The April 18th, 2015 Candlewood Isle Film Fest featured pizza made from scratch, the 16mm condensed digest of The Spider Woman with Basil Rathbone, Nigel Bruce and Gail Sondergaard  and, for the feature, The Manchurian Candidate, delivered in the form of a one-gigabyte mp4 file.

The modern television screen that rendered the file refreshes so rapidly (60 times a second) that it made the 24 frame film movement look as smooth as a live video broadcast.  Do you remember when movie theaters were mostly projecting darkness, between which our eyes had to carry one image to the next?  This persistence of memory theory has been debunked, but I still think that traditional film projectors display mostly darkness between the flashes of transparencies… Our eyes are just not sensitive enough to read the flickering. 

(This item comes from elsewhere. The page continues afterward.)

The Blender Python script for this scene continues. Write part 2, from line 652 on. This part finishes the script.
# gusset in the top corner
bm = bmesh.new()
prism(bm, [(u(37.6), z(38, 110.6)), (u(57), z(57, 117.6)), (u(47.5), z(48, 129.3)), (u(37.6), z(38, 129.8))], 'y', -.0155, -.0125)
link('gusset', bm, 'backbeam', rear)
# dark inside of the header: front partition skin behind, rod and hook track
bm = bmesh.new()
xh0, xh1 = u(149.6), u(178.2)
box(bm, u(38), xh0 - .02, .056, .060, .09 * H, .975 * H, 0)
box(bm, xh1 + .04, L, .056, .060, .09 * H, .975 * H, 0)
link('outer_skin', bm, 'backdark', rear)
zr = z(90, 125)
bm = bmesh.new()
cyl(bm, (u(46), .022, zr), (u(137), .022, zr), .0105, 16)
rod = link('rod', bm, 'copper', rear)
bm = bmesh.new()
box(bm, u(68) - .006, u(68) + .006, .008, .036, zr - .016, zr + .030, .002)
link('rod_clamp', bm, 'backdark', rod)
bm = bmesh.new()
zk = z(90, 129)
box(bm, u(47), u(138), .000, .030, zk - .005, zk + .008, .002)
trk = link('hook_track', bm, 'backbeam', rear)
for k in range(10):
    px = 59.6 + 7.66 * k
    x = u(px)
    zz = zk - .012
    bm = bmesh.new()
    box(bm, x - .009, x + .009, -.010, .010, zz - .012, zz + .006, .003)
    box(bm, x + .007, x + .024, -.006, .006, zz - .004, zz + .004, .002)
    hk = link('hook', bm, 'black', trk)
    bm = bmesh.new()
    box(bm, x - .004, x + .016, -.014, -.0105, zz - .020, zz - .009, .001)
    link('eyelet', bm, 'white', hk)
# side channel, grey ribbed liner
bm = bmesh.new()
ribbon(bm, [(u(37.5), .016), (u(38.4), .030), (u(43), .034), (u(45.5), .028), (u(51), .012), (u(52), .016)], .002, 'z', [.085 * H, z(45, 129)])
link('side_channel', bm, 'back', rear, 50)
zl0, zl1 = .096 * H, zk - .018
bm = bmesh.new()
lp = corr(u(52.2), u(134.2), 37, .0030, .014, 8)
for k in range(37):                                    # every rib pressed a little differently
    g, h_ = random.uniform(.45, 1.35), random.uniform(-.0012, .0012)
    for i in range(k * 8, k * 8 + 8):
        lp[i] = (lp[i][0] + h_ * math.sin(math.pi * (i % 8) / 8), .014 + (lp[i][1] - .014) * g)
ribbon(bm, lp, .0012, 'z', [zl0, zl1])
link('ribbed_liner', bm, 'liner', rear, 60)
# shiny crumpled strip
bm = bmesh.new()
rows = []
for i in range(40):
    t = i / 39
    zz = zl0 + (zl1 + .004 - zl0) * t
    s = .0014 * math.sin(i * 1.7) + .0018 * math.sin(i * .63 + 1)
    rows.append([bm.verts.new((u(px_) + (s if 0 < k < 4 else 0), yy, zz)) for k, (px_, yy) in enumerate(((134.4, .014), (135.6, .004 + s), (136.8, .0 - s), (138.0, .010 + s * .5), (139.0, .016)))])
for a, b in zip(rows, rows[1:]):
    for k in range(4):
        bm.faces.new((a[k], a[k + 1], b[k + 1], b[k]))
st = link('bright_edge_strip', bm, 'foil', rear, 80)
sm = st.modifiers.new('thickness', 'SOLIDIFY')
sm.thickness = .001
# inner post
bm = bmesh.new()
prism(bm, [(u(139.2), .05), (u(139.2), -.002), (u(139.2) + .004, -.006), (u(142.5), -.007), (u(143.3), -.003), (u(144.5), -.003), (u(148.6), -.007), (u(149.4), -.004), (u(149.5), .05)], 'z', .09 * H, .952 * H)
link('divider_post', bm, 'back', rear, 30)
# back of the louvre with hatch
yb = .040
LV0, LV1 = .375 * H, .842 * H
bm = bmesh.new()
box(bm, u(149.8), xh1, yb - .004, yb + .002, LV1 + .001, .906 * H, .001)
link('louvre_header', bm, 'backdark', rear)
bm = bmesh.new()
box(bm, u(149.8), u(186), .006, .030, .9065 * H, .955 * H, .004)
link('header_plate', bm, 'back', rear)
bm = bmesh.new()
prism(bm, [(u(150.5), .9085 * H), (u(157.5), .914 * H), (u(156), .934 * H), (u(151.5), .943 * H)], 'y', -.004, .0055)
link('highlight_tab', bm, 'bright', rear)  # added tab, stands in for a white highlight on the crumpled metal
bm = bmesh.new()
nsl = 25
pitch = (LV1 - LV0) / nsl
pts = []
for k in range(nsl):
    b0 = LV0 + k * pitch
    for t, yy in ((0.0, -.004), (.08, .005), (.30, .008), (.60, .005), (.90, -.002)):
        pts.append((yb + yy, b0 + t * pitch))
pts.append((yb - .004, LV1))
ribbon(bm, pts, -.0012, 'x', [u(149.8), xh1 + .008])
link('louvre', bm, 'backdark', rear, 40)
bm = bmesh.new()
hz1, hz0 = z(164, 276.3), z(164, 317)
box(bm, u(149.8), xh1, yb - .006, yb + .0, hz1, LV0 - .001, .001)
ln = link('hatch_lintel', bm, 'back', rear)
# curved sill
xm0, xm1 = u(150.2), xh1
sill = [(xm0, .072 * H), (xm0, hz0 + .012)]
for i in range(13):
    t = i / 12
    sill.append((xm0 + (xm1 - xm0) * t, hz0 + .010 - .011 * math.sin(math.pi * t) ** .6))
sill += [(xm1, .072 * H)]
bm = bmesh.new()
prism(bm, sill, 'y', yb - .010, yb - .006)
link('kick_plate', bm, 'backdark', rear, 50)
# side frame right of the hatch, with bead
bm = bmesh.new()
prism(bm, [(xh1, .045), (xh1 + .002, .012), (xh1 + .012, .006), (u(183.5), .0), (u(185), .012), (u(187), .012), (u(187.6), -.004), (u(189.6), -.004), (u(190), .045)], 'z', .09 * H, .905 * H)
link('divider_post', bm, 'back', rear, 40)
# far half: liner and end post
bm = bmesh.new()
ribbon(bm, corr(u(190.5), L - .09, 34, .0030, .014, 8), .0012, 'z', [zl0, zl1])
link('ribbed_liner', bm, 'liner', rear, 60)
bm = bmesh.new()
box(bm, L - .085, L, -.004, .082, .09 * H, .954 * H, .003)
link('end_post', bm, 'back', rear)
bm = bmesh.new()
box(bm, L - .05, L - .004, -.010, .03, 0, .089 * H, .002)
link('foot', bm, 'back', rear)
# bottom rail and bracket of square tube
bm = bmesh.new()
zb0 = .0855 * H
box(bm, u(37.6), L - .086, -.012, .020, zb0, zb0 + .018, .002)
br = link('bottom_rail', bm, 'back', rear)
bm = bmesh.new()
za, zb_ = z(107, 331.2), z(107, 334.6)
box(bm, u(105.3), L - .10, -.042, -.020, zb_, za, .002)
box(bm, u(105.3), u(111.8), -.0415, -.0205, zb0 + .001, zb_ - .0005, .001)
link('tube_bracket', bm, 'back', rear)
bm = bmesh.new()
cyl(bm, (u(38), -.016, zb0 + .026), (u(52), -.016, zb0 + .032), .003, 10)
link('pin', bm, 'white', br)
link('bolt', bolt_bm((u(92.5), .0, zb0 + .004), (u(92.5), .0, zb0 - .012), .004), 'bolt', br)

Frank Sinatra’s two foiled presidential assassination movies are The Manchurian Candidate and Suddenly. 

My impression gleaned from wikipedia research is that he didn’t buy up these movies and suppress them, it’s simply that the movies weren’t that popular and weren’t remembered until 25 years later.   It turns out, that the New York Film Festival returned Manchurian Candidate to the screens in 1988, when I originally saw it. 

To paraphrase my second favorite moment, it is:  They will pay.   I asked for a trained assassin and never imagined they would give me you.  (Ms. Lansbury’s actual concluding line: “… when I take power, they will be pulled down and ground into dirt for what they did to you. And what they did in so contemptuously under-estimating me.”)

And the other great scene is in the pressroom when a shouting match opens between the drunken senator and a defense department head, while the news cameras run (and while Frank is acting as a publicity manager?)  The overlap of TV coverage caught within the larger movie frame seems groundbreaking.   

Laurence Harvey, a man from Lithuania, with a Chinese manservant who looks strangely like

The author, Richard Condon, also wrote Prizzi’s Honor. He’s a great storyteller with a rampant imagination.

I also saw John Frankenheimer’s Seconds and The Island of Brando as Dr. Moreau.  I like his Moreau movie, with Brando’s Eleanor Roosevelt routine… Moreau’s Horrors!  This version from 1996 added dictatorial implants.  All the mutating population needs to do to revolt is to pull them out.  According to L. Ron Hubbard we should do the same.